>> start Data lines

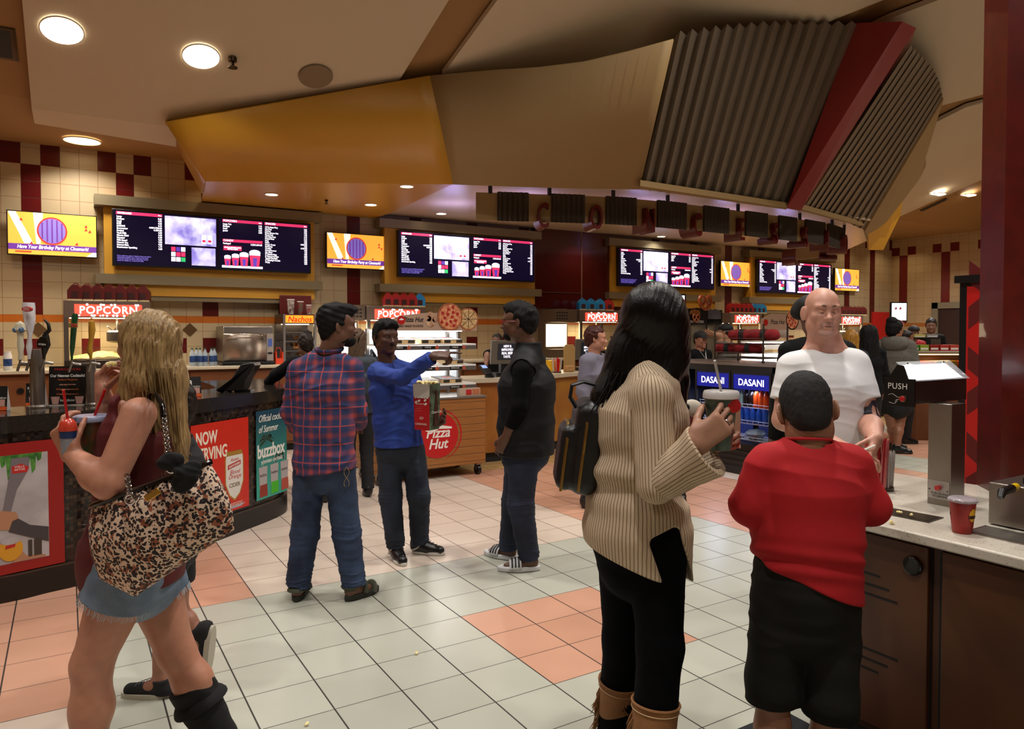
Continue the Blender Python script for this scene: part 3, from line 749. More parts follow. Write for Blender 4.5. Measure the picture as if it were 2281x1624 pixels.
# ---------------------------------------------------------------- fascia band with letters
ctrl = [(2.36, 4.12), (3.0, 3.86), (3.85, 3.56), (4.7, 3.42), (6.1, 3.40), (7.6, 3.46), (8.6, 3.62), (9.3, 3.95), (9.75, 4.6), (9.9, 5.4)]
def cr(pts, k=24):
    out = []; P = [pts[0]]+list(pts)+[pts[-1]]
    for i in range(1, len(P)-2):
        for j in range(k):
            t = j/k; a, b, c, d = P[i-1], P[i], P[i+1], P[i+2]
            out.append(tuple(.5*((2*b[q])+(-a[q]+c[q])*t+(2*a[q]-5*b[q]+4*c[q]-d[q])*t*t+(-a[q]+3*b[q]-3*c[q]+d[q])*t**3) for q in range(len(b))))
    out.append(tuple(pts[-1])); return out
def proj(p):
    d = Vector(p)-Vector(CAM); c, s = math.cos(YAW), math.sin(YAW); x = d.x*c-d.y*s; y = d.x*s+d.y*c
    cp, sp = math.cos(PIT), math.sin(PIT); y2 = y*cp-d.z*sp; z2 = d.z*cp+y*sp
    return CX+F*x/y2, IH/2-SH-F*z2/y2, y2
path = cr(ctrl)
band = thing('fascia_band', 'curved cream fascia band with ribbed metal panels hanging under the canopy', 'sign band', (5, 3.5, 2.94))
def strip(mb, pts, z0, z1, off, th=.03):
    n = len(pts); nrm = []
    for i in range(n):
        a = pts[max(i-1, 0)]; b = pts[min(i+1, n-1)]; d = Vector((b[0]-a[0], b[1]-a[1], 0)).normalized(); nrm.append(Vector((d.y, -d.x, 0)))
    fo = [Vector((p[0], p[1], 0))+nrm[i]*off for i, p in enumerate(pts)]; bo = [q-nrm[i]*th for i, q in enumerate(fo)]
    for i in range(n-1):
        for q0, q1 in ((fo[i], fo[i+1]), (bo[i+1], bo[i])):
            mb.quad(q0+UP*z0, q1+UP*z0, q1+UP*z1, q0+UP*z1)
        mb.quad(fo[i]+UP*z0, fo[i+1]+UP*z0, bo[i+1]+UP*z0, bo[i]+UP*z0); mb.quad(fo[i]+UP*z1, bo[i]+UP*z1, bo[i+1]+UP*z1, fo[i+1]+UP*z1)
    for i in (0, n-1): mb.quad(fo[i]+UP*z0, bo[i]+UP*z0, bo[i]+UP*z1, fo[i]+UP*z1)
mb = MB(); strip(mb, path, 2.94, 3.27, 0, .05); mb.build('band', bei, band, angle=50)
for i in range(8, len(path), 22): p = path[i]; mb = MB(); mb.box((p[0]-.02, p[1]-.01, 3.26), (p[0]+.02, p[1]+.02, 3.37)); mb.build('hanger', drk, band)
for x, y in ((3.2, 4.3), (4.8, 3.95), (6.4, 3.9), (8.0, 4.1), (2.7, 5.4)): area('violet_cove_lamp', (x, y, 3.0), .3, 3, (.45, .38, 1), rot=(PI, 0, 0))
pxs = [proj((p[0], p[1], 3.1))[0] for p in path]
def s_at(px):
    for i in range(len(pxs)-1):
        if pxs[i] <= px <= pxs[i+1]: f = (px-pxs[i])/(pxs[i+1]-pxs[i]); a, b = path[i], path[i+1]; return (a[0]+(b[0]-a[0])*f, a[1]+(b[1]-a[1])*f)
    return path[-1] if px > pxs[0] else path[0]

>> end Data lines

(Written instruction):
Take the listing and print it again exactly, but without any pictures.

(Output for this task):
Continue the Blender Python script for this scene: part 3, from line 749. More parts follow. Write for Blender 4.5. Measure the picture as if it were 2281x1624 pixels.
# ---------------------------------------------------------------- fascia band with letters
ctrl = [(2.36, 4.12), (3.0, 3.86), (3.85, 3.56), (4.7, 3.42), (6.1, 3.40), (7.6, 3.46), (8.6, 3.62), (9.3, 3.95), (9.75, 4.6), (9.9, 5.4)]
def cr(pts, k=24):
    out = []; P = [pts[0]]+list(pts)+[pts[-1]]
    for i in range(1, len(P)-2):
        for j in range(k):
            t = j/k; a, b, c, d = P[i-1], P[i], P[i+1], P[i+2]
            out.append(tuple(.5*((2*b[q])+(-a[q]+c[q])*t+(2*a[q]-5*b[q]+4*c[q]-d[q])*t*t+(-a[q]+3*b[q]-3*c[q]+d[q])*t**3) for q in range(len(b))))
    out.append(tuple(pts[-1])); return out
def proj(p):
    d = Vector(p)-Vector(CAM); c, s = math.cos(YAW), math.sin(YAW); x = d.x*c-d.y*s; y = d.x*s+d.y*c
    cp, sp = math.cos(PIT), math.sin(PIT); y2 = y*cp-d.z*sp; z2 = d.z*cp+y*sp
    return CX+F*x/y2, IH/2-SH-F*z2/y2, y2
path = cr(ctrl)
band = thing('fascia_band', 'curved cream fascia band with ribbed metal panels hanging under the canopy', 'sign band', (5, 3.5, 2.94))
def strip(mb, pts, z0, z1, off, th=.03):
    n = len(pts); nrm = []
    for i in range(n):
        a = pts[max(i-1, 0)]; b = pts[min(i+1, n-1)]; d = Vector((b[0]-a[0], b[1]-a[1], 0)).normalized(); nrm.append(Vector((d.y, -d.x, 0)))
    fo = [Vector((p[0], p[1], 0))+nrm[i]*off for i, p in enumerate(pts)]; bo = [q-nrm[i]*th for i, q in enumerate(fo)]
    for i in range(n-1):
        for q0, q1 in ((fo[i], fo[i+1]), (bo[i+1], bo[i])):
            mb.quad(q0+UP*z0, q1+UP*z0, q1+UP*z1, q0+UP*z1)
        mb.quad(fo[i]+UP*z0, fo[i+1]+UP*z0, bo[i+1]+UP*z0, bo[i]+UP*z0); mb.quad(fo[i]+UP*z1, bo[i]+UP*z1, bo[i+1]+UP*z1, fo[i+1]+UP*z1)
    for i in (0, n-1): mb.quad(fo[i]+UP*z0, bo[i]+UP*z0, bo[i]+UP*z1, fo[i]+UP*z1)
mb = MB(); strip(mb, path, 2.94, 3.27, 0, .05); mb.build('band', bei, band, angle=50)
for i in range(8, len(path), 22): p = path[i]; mb = MB(); mb.box((p[0]-.02, p[1]-.01, 3.26), (p[0]+.02, p[1]+.02, 3.37)); mb.build('hanger', drk, band)
for x, y in ((3.2, 4.3), (4.8, 3.95), (6.4, 3.9), (8.0, 4.1), (2.7, 5.4)): area('violet_cove_lamp', (x, y, 3.0), .3, 3, (.45, .38, 1), rot=(PI, 0, 0))
pxs = [proj((p[0], p[1], 3.1))[0] for p in path]
def s_at(px):
    for i in range(len(pxs)-1):
        if pxs[i] <= px <= pxs[i+1]: f = (px-pxs[i])/(pxs[i+1]-pxs[i]); a, b = path[i], path[i+1]; return (a[0]+(b[0]-a[0])*f, a[1]+(b[1]-a[1])*f)
    return path[-1] if px > pxs[0] else path[0]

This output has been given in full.